- The Washington Times - Monday, July 21, 2003

A D.C. Council member yesterday renewed his call for the resignation of the University of the District of Columbia’s new provost while faculty members expressed outrage over recent actions by top UDC leaders.

Council member Harold P. Brazil said the UDC Board of Trustees made the right move last week in blocking a $10,000 signing bonus for Wilhelmina M. Reuben-Cooke, the school’s provost and vice president of academic affairs.

“It is a good resolution or, at least, a partial resolution,” said Mr. Brazil, at-large Democrat. “I’m not sure the bonus ever influenced my decision [to call for her resignation]. There were certain prerequisites for the job, and she doesn’t have them.”

Meanwhile, faculty members who had criticized UDC President William L. Pollard for hiring Mrs. Reuben-Cooke, a family friend, yesterday chided Board of Trustees Chairman Charles Ogletree Jr. for dismissing the effect of Mr. Pollard’s actions.

“The statements from Mr. Ogletree and his apparent defense of these actions by Mr. Pollard are exceedingly disturbing to the faculty,” said a longtime university professor who asked not to be identified.

“This kind of behavior is just reckless,” the professor said. “They are not, in our opinion, meeting their responsibility as trustees.”

Mr. Ogletree, who has repeatedly expressed support for Mr. Pollard, said Friday on the “D.C. Politics Hour” on WAMU-FM that the UDC president could not give a signing bonus to Mrs. Reuben-Cooke. He told The Washington Times on Sunday that the bonus was never authorized, contradicting university officials who last week told The Times that the $10,000 bonus was part of the approved compensation package.

Susan D. Saunders, the university’s director of government affairs, told The Times last week that university officials authorized the bonus after the City Administrator’s Office, the D.C. Office of Personnel and the university’s Human Resources Department had reviewed the deal.

“It is part of our normal course of business,” Mrs. Saunders said.

Yesterday, Page Crossland, executive assistant to D.C. Council member David A. Catania, said Mrs. Saunders verified the $10,000 signing bonus last week and provided the council details about how the bonus had been reviewed and approved by UDC officials. “It was confirmed,” Miss Crossland said of the bonus.

The Rev. Terry Lynch, executive director of the Downtown Cluster of Congregations, said the revocation of the signing bonus was “a step in the right direction,” but Mrs. Reuben-Cooke’s hiring still merits investigation.

“It doesn’t clear up the matter of making sure there was no preferential treatment in this hire,” said Mr. Lynch, whose group on Friday asked the D.C. Office of Campaign Finance to investigate the matter.

Mr. Brazil first called for Mrs. Reuben-Cooke to resign after The Times reported this month that Mr. Pollard had hired Mrs. Reuben-Cooke to fill the school’s No. 3 job even though she lacks the requisite experience and education for the $137,000-a-year administrative position.

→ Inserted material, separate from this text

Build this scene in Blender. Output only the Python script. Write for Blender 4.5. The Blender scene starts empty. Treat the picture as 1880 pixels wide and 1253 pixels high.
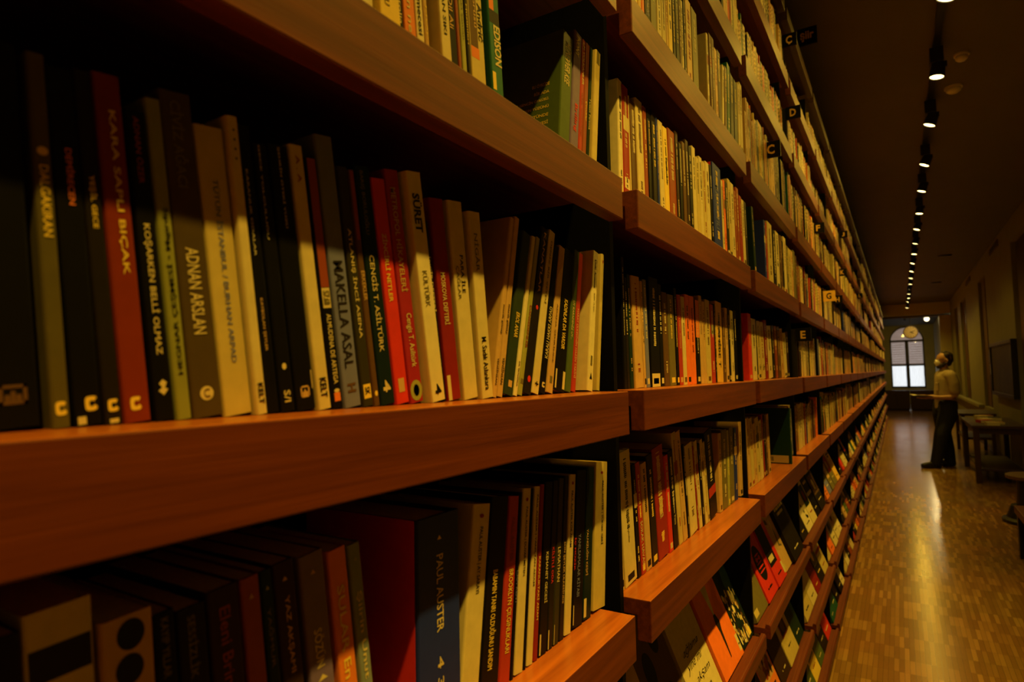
import bpy, bmesh, math, random
from mathutils import Vector, Matrix, Euler

scene = bpy.context.scene
COL = scene.collection
PI = math.pi
EYE = 1.5                                   # camera height above the floor (m)

# ------------------------------------------------------------------ camera
cam_data = bpy.data.cameras.new('camera')
cam_data.sensor_width = 36.0
cam_data.lens = 21.65
cam_data.clip_start = 0.02
cam_data.clip_end = 120
cam_data.dof.use_dof = True
cam_data.dof.focus_distance = 1.12
cam_data.dof.aperture_fstop = 6.3
cam = bpy.data.objects.new('camera', cam_data)
COL.objects.link(cam)
cam.matrix_world = Matrix(((0.8464364, 0.0480597, 0.5303165, 0.3485),
                           (0.5321250, -0.0394904, -0.8457443, 0.0),
                           (-0.0197038, 0.9980635, -0.0589998, EYE),
                           (0, 0, 0, 1)))
scene.camera = cam

# ------------------------------------------------------------------ world (overcast daylight, only reaches in through the far window)
world = bpy.data.worlds.new('daylight')
scene.world = world
world.use_nodes = True
bg = world.node_tree.nodes['Background']
bg.inputs[0].default_value = (0.93, 0.97, 1.0, 1)
bg.inputs[1].default_value = 1.4

# ------------------------------------------------------------------ view
vs = scene.view_settings
vs.view_transform = 'Standard'
vs.look = 'None'
vs.exposure = 0.0
vs.gamma = 1.0
vs.use_curve_mapping = False
scene.cycles.use_denoising = True
scene.cycles.max_bounces = 6
scene.cycles.diffuse_bounces = 2
scene.cycles.glossy_bounces = 3
scene.cycles.caustics_reflective = False
scene.cycles.caustics_refractive = False

LAMP_WATTS = 116.0
SPILL_WATTS = 9.0
LAMP_COLOR = (1.0, 0.61, 0.055)
LAMP_YS = [-2.4, -1.4, -0.4, 0.6, 1.6, 2.6, 3.58, 4.53, 5.41, 6.46, 7.4, 8.45, 9.41, 10.45, 11.4, 12.4, 13.4, 14.4,
           15.4, 16.4, 17.4, 18.4, 19.4, 20.4, 21.3]
LAMP_X, LAMP_Z = 0.635, EYE + 1.8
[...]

Mrs. Reuben-Cooke, who was a tenured law professor at Syracuse University, is married to Edmund Cooke, a District-based lawyer who helped Mr. Pollard secure his $200,000-a-year job at the university a year ago.

As provost and vice president of academic affairs, she is responsible for overseeing academic programs, creating academic policy, preparing academic budgets and leading the faculty.

Mr. Pollard, who was attending the American Association of State Colleges and Universities’ Summer Council of Presidents in Newport, R.I., was not available for comment yesterday.

Mrs. Reuben-Cooke, who started her new job Wednesday, did not return calls to her university office yesterday. She has not returned numerous telephone messages previously left at her office and at her home in Fairfax Station, where she has lived while teaching at Syracuse.

The university is the only public institution of higher education in the District. It was chartered in 1974 as an urban land-grant university with an open-admissions policy. As of last year, the university had an enrollment of 5,300 students and a staff of 225 teachers, for a nearly 24-to-1 student-to-faculty ratio.